CHAPTER 70
The affairs of Stratford also claimed Shakespeare’s attention. For a moment his wife, Anne, re-enters the historical record in a minor role. The will of a neighbouring husbandman, Thomas Whittington of Shottery, left 40 shillings to the poor of Stratford “that is in the hand of Anne Shaxspere, wyf unto Mr. Wyllyam Shaxpere, and is due debt unto me.” 1 It has been suggested that Anne Shakespeare had been forced to borrow money from Whittington, whom she had known since childhood, because her husband was not maintaining her in proper fashion. This is most unlikely. She was ensconced in New Place, one of the most valuable properties in the town, and it would have been a disgrace to the name and reputation of the whole Shakespeare family if she had not been given the means both for its upkeep and for her standing in the town. All the evidence suggests that Shakespeare, far from being a negligent or parsimonious husband, regularly sent relatively large sums of money to his family. What other way would there have been of maintaining appearances, one of the essential characteristics of a sixteenth-century gentleman? The will in fact means only that Anne Shakespeare owed Whittington 40 shillings in a technical sense; it is likely that he gave the sum to her for safe-keeping, confirming the impression of her as a reliable and trustworthy housekeeper.
There is one small episode of the period that also merits attention. At a slightly later date William Shakespeare sued a Stratford apothecary, Philip Rogers, for non-payment upon a consignment of malt. He had sold 20 bushels, at a price of 38 shillings, and then lent Rogers a further 2 shillings. Rogers himself had repaid only 6 shillings of the total amount, and so Shakespeare went to court for the remainder with a further demand for 10 shillings in damages. Nothing more is known of the case, and so it is likely that Rogers made reparations. It testifies, if nothing else, to Shakespeare’s strong sense of financial justice. It also suggests that Anne Shakespeare, in charge of domestic arrangements, ran something of a small household business in Stratford itself.

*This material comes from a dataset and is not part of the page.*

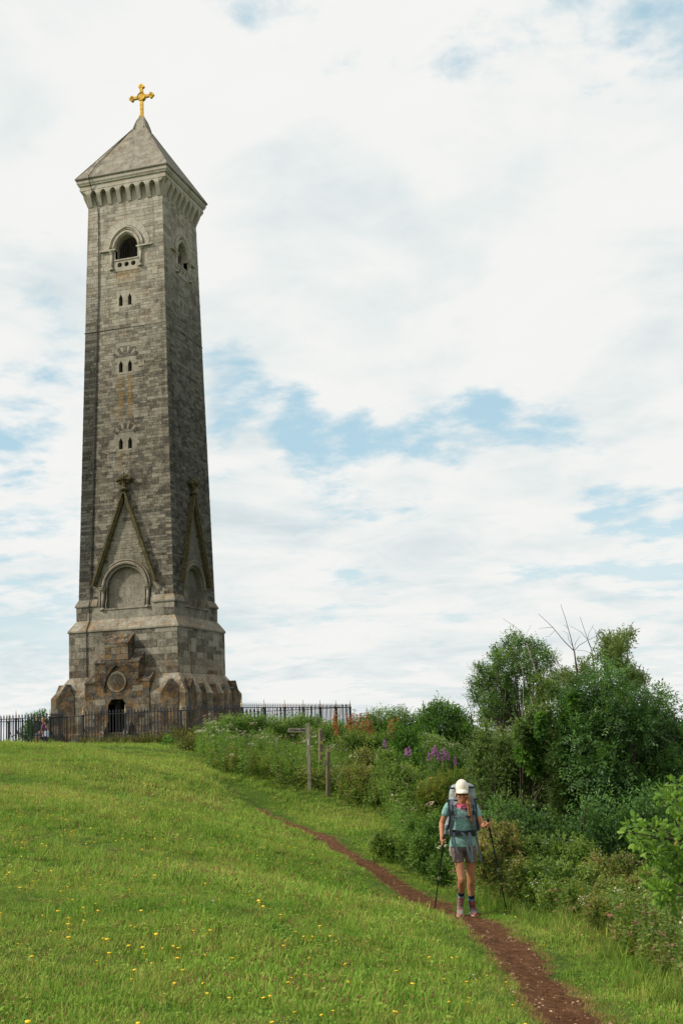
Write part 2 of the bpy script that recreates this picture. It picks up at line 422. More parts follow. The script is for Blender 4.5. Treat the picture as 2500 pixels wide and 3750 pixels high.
# ------------------------------------------------------------------ monument tower
tower = empty('monument_tower', (0, 0, 0), 'tall square stone monument tower with pyramid roof standing inside black railings', 'tower')
SH0, SHK = 2.417, .0198
def shaft(z): return SH0-(z-6.85)*SHK
def WZ(z):
    if z < 2.147: return 3.345
    if z < 3.036: return 3.345+(z-2.147)/.889*(2.749-3.345)
    if z < 5.2: return 2.749
    if z < 5.66: return 2.5+(5.66-z)/.46*.25
    if z < 6.38: return 2.5
    if z < 6.65: return 2.5+(z-6.38)/.27*(shaft(6.65)-2.5)
    return shaft(z)
def FP(face, u, z, off=0.0, w=None):
    """point on a face: u to the right as you look at it, off outwards"""
    w = (WZ(z) if w is None else w)+off
    return {'F': (u, -w, z), 'R': (w, u, z), 'B': (-u, w, z), 'L': (-w, -u, z)}[face]
FACES = 'FRBL'
# core
rings = [(-1.0, 3.345), (2.147, 3.345), (3.036, 2.749), (5.2, 2.749), (5.66, 2.5), (6.38, 2.5), (6.65, shaft(6.65)), (26.46, shaft(26.46)), (27.6, 2.0)]
V, Fc = [], []
for z, w in rings: V += [(-w, -w, z), (w, -w, z), (w, w, z), (-w, w, z)]
for i in range(len(rings)-1):
    for k in range(4): Fc.append((4*i+k, 4*i+(k+1) % 4, 4*i+4+(k+1) % 4, 4*i+4+k))
Fc += [(3, 2, 1, 0), tuple(4*(len(rings)-1)+k for k in range(4))]
core_me = mesh('core', V, Fc)
def arch_poly(c, hw, z0, zs, kind, n=12, rise=1.25):
    """opening outline from sill z0, springing zs; 'round' or 'point'"""
    P = [(c-hw, z0), (c+hw, z0), (c+hw, zs)]
    if kind == 'round':
        P += [(c+hw*math.cos(a), zs+hw*math.sin(a)) for a in np.linspace(0, math.pi, n+1)[1:-1]]
    else:
        Rr = hw*rise; cx = Rr-hw; apex = math.sqrt(Rr*Rr-cx*cx)
        a1 = math.asin(apex/Rr)
        P += [(c-cx+Rr*math.cos(a), zs+Rr*math.sin(a)) for a in np.linspace(0, a1, n//2+1)[1:]]
        P += [(c+cx-Rr*math.cos(a), zs+Rr*math.sin(a)) for a in np.linspace(a1, 0, n//2+1)[1:-1]]
    P.append((c-hw, zs))
    return P
LZ = [(21.0, 21.40, 21.61), (17.61, 18.0, 18.19), (13.77, 14.14, 14.34)]
def lancet(c, t): z0, zs, z1 = t; return [(c-.10, z0), (c+.10, z0), (c+.10, zs), (c, z1), (c-.10, zs)]
cut = MB()
def cutter(face, poly, o0, o1, w):
    cut.prism(poly, lambda u, z: FP(face, u, z, o0, w), lambda u, z: FP(face, u, z, o1, w))
OPEN = {f: [] for f in FACES}
for f in FACES:
    bel = arch_poly(.08, .60, 22.98, 24.0, 'point', 16)
    cutter(f, bel, .6, -.62, 2.1)
    OPEN[f].append((-.75, .9, 22.8, 25.15))
    for t in LZ[:3 if f in 'FB' else 1]:
        for c in (-.24, .24):
            cutter(f, lancet(c, t), .6, -.55, shaft(t[0])); 
        OPEN[f].append((-.42, .42, t[0]-.1, t[2]+.12))
    cutter(f, arch_poly(.0, .97, 6.17, 7.12, 'round', 18), .6, -.24, 2.41)
    cutter(f, [(-1.30, 6.17), (-1.0, 6.17), (-1.0, 7.1), (-1.30, 7.1)], .6, -.16, 2.42)
    cutter(f, [(1.0, 6.17), (1.30, 6.17), (1.30, 7.1), (1.0, 7.1)], .6, -.16, 2.42)
DOOR = [(-.44, .05), (.44, .05), (.44, 1.74), (.28, 1.97), (-.28, 1.97), (-.44, 1.74)]
cutter('F', DOOR, .6, -1.6, 3.36)
cut.box((-1.62, -1.62, 22.95), (1.62, 1.62, 25.9))
def boolean(me, cutm, name):
    """cut and return the evaluated mesh"""
    a = bpy.data.objects.new('tmp', me); b_ = bpy.data.objects.new('tmpc', cutm); COL.objects.link(a); COL.objects.link(b_)
    md = a.modifiers.new('b', 'BOOLEAN'); md.object = b_; md.operation = 'DIFFERENCE'; md.solver = 'EXACT'; md.use_self = True
    dg = bpy.context.evaluated_depsgraph_get(); out = bpy.data.meshes.new_from_object(a.evaluated_get(dg))
    bpy.data.objects.remove(a); bpy.data.objects.remove(b_); out.name = name; out.materials.clear(); return out
def fixn(me):
    bm = bmesh.new(); bm.from_mesh(me); bmesh.ops.recalc_face_normals(bm, faces=bm.faces); bm.to_mesh(me); bm.free(); return me
core = boolean(fixn(core_me), fixn(mesh('cut', cut.V, cut.F)), 'core')
link('wall', core, M['mortar'], tower)

# --- coursed stones standing proud of the mortar
GABI = lambda u, z: (z > 7.2 and abs(u) < 1.40*(11.4-z)/(11.4-7.3)) and z < 11.2
GAB = lambda u, z: False
def niche(u, z): return abs(u) < 1.40 and 5.7 < z < 8.5 and (z < 7.15 or math.hypot(u, z-7.12) < 1.33)
def porch(u, z): return (abs(u) < .6 and z < 4.95) or (abs(u) < 1.12 and z < 4.05) or (abs(u) < 1.6 and z < 3.15)
stones = []      # (area, verts8, face)
def course_wall(face, z0, z1, hlo, hhi, wlo, whi, edge, proud, ok, quoin=True):
    z = z0
    row = 0
    while z < z1-.05:
        h = rnd.uniform(hlo, hhi)
        if z+h > z1-.08: h = z1-z
        e = edge(z+h/2); u = -e; row += 1
        q = rnd.uniform(.42, .62) if row % 2 else rnd.uniform(.26, .38)
        first = True
        while u < e-.02:
            w = rnd.uniform(wlo, whi)*(1.25 if h > (hlo+hhi)/2 else .9)
            if quoin and first: w = q
            if u+w > e-q-.12 and quoin and u < e-q-.01: w = e-q-u
            elif u+w > e-.16: w = e-u
            hh = [(z, h)]
            if not first and h > .2 and rnd.random() < .10 and u+w < e-.3: hh = [(z, h*.5), (z+h*.5, h*.5)]
            for za, ha in hh:
                g = .007
                if ok(u, u+w, za, za+ha):
                    p = proud*rnd.uniform(.35, 1.3)+(0.004 if not first and u+w < e-.02 else .01)
                    j = lambda: rnd.uniform(-.006, .006)
                    cs = [(u+g+j(), za+g+j()), (u+w-g+j(), za+g+j()), (u+w-g+j(), za+ha-g+j()), (u+g+j(), za+ha-g+j())]
                    # at the corners a stone turns the corner: end flush with the neighbour face
                    if first: cs[0] = (u-.0, cs[0][1]); cs[3] = (u-.0, cs[3][1])
                    stones.append((w*ha*(1.0 if face == 'F' else .55 if face == 'R' else .001), [FP(face, a, b, -.03) for a, b in cs]+[FP(face, a, b, p) for a, b in cs], face, rnd.random() if not GABI((cs[0][0]+cs[1][0])/2, za+ha/2) else .75+.35*rnd.random(), za))
            u += w; first = False
        z += h
def clear_of(face, extra=None):
    def ok(u0, u1, za, zb):
        for a, b, c, d in OPEN[face]:
            if u1 > a and u0 < b and zb > c and za < d: return False
        um, zm = (u0+u1)/2, (za+zb)/2
        for uu, zz_ in ((u0, za), (u1, za), (u0, zb), (u1, zb), (um, zm)):
            if GAB(uu, zz_) or niche(uu, zz_): return False
        if extra and extra(um, zm): return False
        return True
    return ok
for f in FACES:
    course_wall(f, 6.68, 22.0, .095, .19, .16, .44, shaft, .008, clear_of(f))
    course_wall(f, 22.0, 26.44, .14, .25, .24, .62, shaft, .010, clear_of(f))
    course_wall(f, 5.70, 6.36, .32, .34, .4, .8, lambda z: 2.5, .008, clear_of(f), True)
    course_wall(f, 3.06, 5.12, .26, .36, .45, 1.0, lambda z: 2.749, .008, clear_of(f, porch if f == 'F' else None), True)
    course_wall(f, .52, 2.12, .36, .42, .55, 1.1, lambda z: 3.345, .006, clear_of(f, (lambda u, z: abs(u) < 1.5) if f == 'F' else (lambda u, z: False)), True)
stones.sort(key=lambda s: -s[0])
QF = [(4, 5, 6, 7), (0, 1, 5, 4), (1, 2, 6, 5), (2, 3, 7, 6), (3, 0, 4, 7)]
for a, vs, f, t, z in stones[:290]:
    me = mesh('stone', vs, QF); o = link('stone', me, M['stone_obj'], tower)
    bm = bmesh.new(); bm.from_mesh(me); bmesh.ops.recalc_face_normals(bm, faces=bm.faces); bm.to_mesh(me); bm.free()
rest = stones[290:]
V = np.array([v for s in rest for v in s[1]]).reshape(-1, 3)
Q = (np.arange(len(rest))[:, None, None]*8+np.array(QF)[None]).reshape(-1, 4)
# a face whose handedness is mirrored needs no care: cycles shades both sides
sm = arrmesh('stonework', V, Q, {'tint': np.repeat([s[3] for s in rest], 8)})
tag(link('stonework', fixn(sm), M['stone'], tower), kind='stuff')

# --- step at the foot, strings, weatherings
def ring(name, prof, mat):
    """square moulding: prof [(w,z)] closed section run round the four sides"""
    b = MB(); n = len(prof); V = []
    for sx_, sy_ in ((-1, -1), (1, -1), (1, 1), (-1, 1)): V += [(sx_*w, sy_*w, z) for w, z in prof]
    Fc = [(k*n+i, k*n+(i+1) % n, ((k+1) % 4)*n+(i+1) % n, ((k+1) % 4)*n+i) for k in range(4) for i in range(n)]
    b.add(V, Fc); return b.build(name, mat, tower)
ring('base_step', [(3.30, -.6), (3.42, -.6), (3.42, .47), (3.40, .50), (3.30, .50)], M['dark_stone'])
ring('string_course', [(2.70, 5.09), (2.78, 5.10), (2.807, 5.13), (2.807, 5.20), (2.50, 5.68), (2.42, 5.68)], M['ashlar'])
# broken string under the shaft: runs only beside the blind arches
sb = MB()
for f in FACES:
    for s in (-1, 1):
        prof = [(2.44, 6.29), (2.55, 6.31), (2.563, 6.34), (2.563, 6.39), (2.425, 6.67), (2.36, 6.67)]
        a = [(*FP(f, s*1.42, z, 0, w),) for w, z in prof]; b = [FP(f, s*w, z, 0, w) for w, z in prof]
        n = len(prof); sb.add(a+b, [(i, (i+1) % n, n+(i+1) % n, n+i) for i in range(n)]+[tuple(range(n))])
sb.build('upper_string_course', M['ashlar'], tower)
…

There were in fact alarms and excursions in the town which find a strange reflection in the drama that Shakespeare was about to compose. At the beginning of 1601 the lord of the manor of Stratford, Sir Edward Greville, had challenged the rights of the borough by enclosing some common land. Six of the town’s aldermen, among them Shakespeare’s acquaintance Richard Quiney, then levelled the hedges that marked the enclosures; whereupon Greville accused them of riot. Quiney and Shakespeare’s cousin, Thomas Greene, travelled to London to enlist the advice and assistance of the Attorney General; among those who had signed a statement concerning the town’s rights was John Shakespeare. But no immediate aid was forthcoming. Quiney was elected bailiff that autumn, against the wishes of Greville, and the whole affair turned into an aggressive confrontation between the two parties. There are reports of “minaces” and of “braweling,”2 and in the spring of 1602 Quiney was attacked in an affray and wounded. He died soon after. It is a nasty story of rivalries between the local people and the avaricious lord. It has its counterparts in other country towns where the problem of enclosures had arisen, but in this case it implicated people well known to Shakespeare. It is not stretching credulity too far to see something of this local drama in the plot of Coriolanus, whereby the tribunes of the people are matched against a haughty and domineering patrician.3 Yet, even here, it is impossible to say that Shakespeare takes “sides.” He needed this detachment from the events around him in order to invest so much energy in his imagined drama.